The frame of the M1 was build by Marchesi & C.  This company was founded on Januari 1st, 1965 by Umberto Marchesi, Silvano Cantelli and Mauro Bonora. The goal was to build car frames. At the end of the seventies they employed about 35 people. Before building the skeleton for the M1, Marchesi had build frames for Ferrari, Lancia (the Stratos), Lamborghini and DeTomaso. Other projects that saw the light of day in the 37000 sq ft production facility were the frames for D’Allara and AMS racecars and the vehicles for towing and firefighting at airports.

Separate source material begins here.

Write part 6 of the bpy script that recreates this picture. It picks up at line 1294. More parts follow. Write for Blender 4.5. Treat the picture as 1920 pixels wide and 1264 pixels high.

The M1 backbone is made from steel tubes and is reinforced with sheet metal. Each frame takes 150 man-hours to complete and weighs 194 kg (about 430 lbs) when it leaves the Marchesi factory (without paint). The frame passed the strict regulations necessary to obtain the ABE (Algemeine Betriebs-Erlaubnis). This translates into “general operating permit” and it basically means that the German government deemed the M1 roadworthy. BMW killed two birds with one stone by getting this permit for the frame. Firstly, the higher costs of doing crash tests with finished cars were avoided. Secondly, the possibility of future facelifts for the M1 was left open; BMW could choose to change the fiberglass bodywork without having to reapply for the ABE.

The atmosphere at Marchesi could be described as ‘laidback’ and ‘devoid of red-tape’. Marchesi himself made the tools that were necessary for the production of the M1 backbone after a casual, visual inspection of the five Lamborghini made prototype frames. To him, building car frames was more art than science.